Eğer cari açık uzun vadeli yabancı yatırım sermayesi ile kapatılmış olsaydı, bu aynı zamanda yatırımları, verimliliği ve istihdamı da artıracak ve açık telafi edilecekti… Açığın Borçla ve sıcak parayla finanse edilmesi, ikinci bir risk olarak ortaya çıkmış oluyor…
· orta ve uzun vadede yapılması gereken, kur rejimini değiştirmektir… Dalgalı kur rejiminden, daha gerçekçi, Türk Lirasının aşırı değer kazanmasını veya değer kaybını önleyecek bir rejime geçmemiz gerekir.
· Türk lirası ve döviz’de mevduat faizleri arasındaki fark azaltılmalıdır… Türk lirası faizleri 6 ay içinde enflasyon artı yüzde 5 veya 6 düzeyine indirilmelidir… Döviz mevduatına verilen faizlerde, yüzde 5 düzeyine çıkarılmalıdır… Bunun için Merkez Bankası, yurt dışındaki işçilerin açtığı Kredi Mektuplu Döviz Tevdiat Hesaplarının faizlerini yükseltmelidir… Faizler arasındaki uçurum daralırsa, dövize olan talep artar…
· Hazinenin iç borçları içinde yer alan dövize natık kağıtlar geri ödenirken, dövizle ödeme yerine; Türk Lirası ile ödenmelidir.
· Merkez Bankası, daha büyük montanlı alımlar yapmalıdır.
· IMF’den yeni döviz kredisi almaktan vazgeçmeliyiz… Yani kredi ve düşük kur afyon etkisi yapmaktadır.

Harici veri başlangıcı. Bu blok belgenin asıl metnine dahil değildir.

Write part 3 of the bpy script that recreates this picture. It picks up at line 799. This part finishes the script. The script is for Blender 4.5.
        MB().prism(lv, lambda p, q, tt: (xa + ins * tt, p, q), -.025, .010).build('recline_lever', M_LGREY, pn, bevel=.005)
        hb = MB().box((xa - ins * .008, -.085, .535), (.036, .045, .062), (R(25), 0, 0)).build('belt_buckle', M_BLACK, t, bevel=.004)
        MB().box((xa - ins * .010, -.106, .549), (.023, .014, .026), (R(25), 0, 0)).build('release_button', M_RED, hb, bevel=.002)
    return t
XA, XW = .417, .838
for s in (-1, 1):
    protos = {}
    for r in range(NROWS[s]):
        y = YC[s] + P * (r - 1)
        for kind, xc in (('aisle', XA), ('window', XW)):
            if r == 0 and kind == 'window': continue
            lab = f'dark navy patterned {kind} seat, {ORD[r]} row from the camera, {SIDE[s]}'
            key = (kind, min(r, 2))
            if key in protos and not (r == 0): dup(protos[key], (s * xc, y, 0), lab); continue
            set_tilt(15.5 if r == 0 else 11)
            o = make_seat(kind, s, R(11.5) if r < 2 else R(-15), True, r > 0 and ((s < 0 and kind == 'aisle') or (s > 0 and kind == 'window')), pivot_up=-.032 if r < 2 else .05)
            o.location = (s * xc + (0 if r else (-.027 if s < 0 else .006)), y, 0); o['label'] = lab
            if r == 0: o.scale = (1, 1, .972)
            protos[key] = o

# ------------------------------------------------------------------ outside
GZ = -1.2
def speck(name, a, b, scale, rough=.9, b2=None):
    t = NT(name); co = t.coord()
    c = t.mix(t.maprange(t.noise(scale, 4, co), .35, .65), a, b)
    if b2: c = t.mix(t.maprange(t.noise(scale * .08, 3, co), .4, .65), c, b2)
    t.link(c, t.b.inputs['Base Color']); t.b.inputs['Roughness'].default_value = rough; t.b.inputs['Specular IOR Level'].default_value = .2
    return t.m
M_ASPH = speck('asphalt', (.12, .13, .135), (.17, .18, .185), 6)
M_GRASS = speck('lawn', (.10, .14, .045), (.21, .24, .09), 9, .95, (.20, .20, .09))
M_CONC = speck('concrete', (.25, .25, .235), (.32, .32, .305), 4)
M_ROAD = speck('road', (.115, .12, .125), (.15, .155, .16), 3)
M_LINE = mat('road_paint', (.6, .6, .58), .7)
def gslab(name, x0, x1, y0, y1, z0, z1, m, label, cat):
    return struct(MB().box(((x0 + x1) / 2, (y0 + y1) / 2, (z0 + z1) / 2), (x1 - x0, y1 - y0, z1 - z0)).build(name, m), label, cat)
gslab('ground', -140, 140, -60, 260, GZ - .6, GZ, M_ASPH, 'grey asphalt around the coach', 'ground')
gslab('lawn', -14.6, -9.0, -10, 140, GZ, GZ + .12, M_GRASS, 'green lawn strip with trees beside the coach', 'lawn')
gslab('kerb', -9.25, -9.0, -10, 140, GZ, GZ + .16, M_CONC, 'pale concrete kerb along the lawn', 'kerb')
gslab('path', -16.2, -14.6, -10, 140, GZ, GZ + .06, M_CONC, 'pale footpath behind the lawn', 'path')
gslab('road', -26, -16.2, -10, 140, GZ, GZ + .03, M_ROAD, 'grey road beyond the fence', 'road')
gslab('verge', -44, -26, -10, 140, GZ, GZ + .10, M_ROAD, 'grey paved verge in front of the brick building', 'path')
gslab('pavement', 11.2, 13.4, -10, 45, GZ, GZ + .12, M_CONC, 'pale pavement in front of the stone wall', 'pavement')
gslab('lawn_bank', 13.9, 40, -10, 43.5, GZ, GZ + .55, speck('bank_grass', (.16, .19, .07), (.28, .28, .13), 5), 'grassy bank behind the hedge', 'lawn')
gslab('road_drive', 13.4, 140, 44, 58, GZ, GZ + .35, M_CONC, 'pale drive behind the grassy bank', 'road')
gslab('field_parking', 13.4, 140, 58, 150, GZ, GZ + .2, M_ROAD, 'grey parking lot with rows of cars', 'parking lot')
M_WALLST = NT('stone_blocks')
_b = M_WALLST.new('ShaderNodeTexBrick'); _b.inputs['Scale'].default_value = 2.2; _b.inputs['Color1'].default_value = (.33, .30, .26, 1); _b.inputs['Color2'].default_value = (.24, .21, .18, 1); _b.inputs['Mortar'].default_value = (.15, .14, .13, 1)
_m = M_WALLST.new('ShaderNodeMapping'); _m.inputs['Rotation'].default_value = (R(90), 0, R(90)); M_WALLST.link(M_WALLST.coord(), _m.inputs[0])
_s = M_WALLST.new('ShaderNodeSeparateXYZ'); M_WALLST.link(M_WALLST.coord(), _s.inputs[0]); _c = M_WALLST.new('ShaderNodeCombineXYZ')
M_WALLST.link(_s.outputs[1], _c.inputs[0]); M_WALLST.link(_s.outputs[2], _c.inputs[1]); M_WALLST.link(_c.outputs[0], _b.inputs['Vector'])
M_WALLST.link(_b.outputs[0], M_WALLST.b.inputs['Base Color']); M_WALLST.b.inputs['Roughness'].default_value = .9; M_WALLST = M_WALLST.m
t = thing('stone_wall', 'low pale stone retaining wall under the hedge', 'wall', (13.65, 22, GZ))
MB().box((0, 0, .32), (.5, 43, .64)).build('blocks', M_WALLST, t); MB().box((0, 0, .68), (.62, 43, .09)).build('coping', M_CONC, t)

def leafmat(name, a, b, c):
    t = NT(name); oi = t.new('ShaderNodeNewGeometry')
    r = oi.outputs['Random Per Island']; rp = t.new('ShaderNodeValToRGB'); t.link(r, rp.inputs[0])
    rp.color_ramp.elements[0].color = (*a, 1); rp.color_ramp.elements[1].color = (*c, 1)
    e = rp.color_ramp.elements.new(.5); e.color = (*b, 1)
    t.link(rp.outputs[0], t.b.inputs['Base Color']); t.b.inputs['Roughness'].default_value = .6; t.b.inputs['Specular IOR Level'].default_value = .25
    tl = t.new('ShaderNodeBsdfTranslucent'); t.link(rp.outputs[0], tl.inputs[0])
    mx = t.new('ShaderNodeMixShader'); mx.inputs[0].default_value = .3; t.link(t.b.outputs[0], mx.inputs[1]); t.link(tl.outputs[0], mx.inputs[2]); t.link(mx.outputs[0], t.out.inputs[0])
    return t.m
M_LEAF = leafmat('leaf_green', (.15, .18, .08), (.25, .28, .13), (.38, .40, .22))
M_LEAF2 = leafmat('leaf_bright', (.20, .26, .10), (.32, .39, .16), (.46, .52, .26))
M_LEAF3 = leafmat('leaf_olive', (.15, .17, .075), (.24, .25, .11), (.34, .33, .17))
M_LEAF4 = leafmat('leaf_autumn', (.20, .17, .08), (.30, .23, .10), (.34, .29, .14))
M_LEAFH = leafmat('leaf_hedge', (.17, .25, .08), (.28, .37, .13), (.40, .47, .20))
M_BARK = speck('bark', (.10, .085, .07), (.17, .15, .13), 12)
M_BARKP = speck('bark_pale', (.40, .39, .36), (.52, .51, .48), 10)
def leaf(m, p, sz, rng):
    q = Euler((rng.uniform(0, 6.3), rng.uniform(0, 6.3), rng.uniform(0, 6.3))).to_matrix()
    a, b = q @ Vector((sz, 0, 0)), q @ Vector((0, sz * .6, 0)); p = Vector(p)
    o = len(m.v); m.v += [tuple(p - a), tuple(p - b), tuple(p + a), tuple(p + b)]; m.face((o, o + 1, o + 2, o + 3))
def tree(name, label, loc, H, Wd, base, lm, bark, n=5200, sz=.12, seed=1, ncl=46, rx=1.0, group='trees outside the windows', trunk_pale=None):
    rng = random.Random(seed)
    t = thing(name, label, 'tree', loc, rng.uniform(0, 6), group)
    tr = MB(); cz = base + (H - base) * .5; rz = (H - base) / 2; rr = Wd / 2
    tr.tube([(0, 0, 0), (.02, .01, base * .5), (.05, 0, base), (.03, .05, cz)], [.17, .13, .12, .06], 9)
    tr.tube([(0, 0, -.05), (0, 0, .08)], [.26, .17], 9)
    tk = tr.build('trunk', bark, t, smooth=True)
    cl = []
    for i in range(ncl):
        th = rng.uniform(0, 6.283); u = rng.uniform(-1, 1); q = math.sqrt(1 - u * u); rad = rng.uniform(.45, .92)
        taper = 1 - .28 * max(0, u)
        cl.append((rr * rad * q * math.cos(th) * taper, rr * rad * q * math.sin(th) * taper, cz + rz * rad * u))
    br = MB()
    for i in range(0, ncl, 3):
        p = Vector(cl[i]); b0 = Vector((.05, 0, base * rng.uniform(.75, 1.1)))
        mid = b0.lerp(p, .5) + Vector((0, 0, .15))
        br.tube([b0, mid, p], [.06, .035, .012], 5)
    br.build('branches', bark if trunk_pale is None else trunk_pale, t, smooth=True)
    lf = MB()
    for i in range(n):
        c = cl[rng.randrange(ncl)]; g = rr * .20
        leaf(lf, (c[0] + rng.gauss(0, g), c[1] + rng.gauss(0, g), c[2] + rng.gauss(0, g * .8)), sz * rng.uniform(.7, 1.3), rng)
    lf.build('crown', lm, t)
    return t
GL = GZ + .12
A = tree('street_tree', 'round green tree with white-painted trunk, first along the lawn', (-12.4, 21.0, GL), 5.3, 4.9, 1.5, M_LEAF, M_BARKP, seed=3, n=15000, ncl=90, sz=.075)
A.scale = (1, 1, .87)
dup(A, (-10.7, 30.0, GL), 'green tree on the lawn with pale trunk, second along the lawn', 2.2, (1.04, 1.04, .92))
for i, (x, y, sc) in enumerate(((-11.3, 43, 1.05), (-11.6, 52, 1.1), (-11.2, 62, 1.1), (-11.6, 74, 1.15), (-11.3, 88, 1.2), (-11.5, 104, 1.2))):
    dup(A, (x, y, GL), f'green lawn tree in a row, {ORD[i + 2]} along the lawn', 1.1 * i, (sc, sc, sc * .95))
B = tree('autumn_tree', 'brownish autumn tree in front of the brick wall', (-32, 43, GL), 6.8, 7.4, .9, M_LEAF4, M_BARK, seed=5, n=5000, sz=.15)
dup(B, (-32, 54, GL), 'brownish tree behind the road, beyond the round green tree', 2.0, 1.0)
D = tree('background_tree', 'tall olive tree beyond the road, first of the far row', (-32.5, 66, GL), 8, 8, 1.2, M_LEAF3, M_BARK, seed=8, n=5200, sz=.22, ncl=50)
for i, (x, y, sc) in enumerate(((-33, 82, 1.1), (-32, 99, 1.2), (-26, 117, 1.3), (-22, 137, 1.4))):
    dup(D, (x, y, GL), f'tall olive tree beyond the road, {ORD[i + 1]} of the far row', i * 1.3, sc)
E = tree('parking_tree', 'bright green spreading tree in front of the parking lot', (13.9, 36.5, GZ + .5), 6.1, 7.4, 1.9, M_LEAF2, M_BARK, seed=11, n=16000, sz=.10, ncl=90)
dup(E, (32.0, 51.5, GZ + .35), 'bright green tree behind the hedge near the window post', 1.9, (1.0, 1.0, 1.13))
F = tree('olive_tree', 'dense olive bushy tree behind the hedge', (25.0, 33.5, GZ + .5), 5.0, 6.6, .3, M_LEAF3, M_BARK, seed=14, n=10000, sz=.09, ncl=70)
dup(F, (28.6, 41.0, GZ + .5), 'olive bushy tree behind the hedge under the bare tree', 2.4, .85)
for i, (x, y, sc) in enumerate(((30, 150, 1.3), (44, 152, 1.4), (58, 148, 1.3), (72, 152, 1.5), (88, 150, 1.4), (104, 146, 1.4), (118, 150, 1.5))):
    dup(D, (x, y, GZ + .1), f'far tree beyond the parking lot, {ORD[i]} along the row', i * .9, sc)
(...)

· Hazine kağıtlarının ve takas kağıtlarının, döviz poziyon açıkları yerine konulması önlenmelidir… Böyle olunca bankaların gizli pozisyon açıkları oluşuyor. Özellikle Bankalar pozisyon açıklarını döviz yazılı veya dövize endeksli kağıtlarla kapatırsa, bu durum kendileri açısından da risk oluşturur.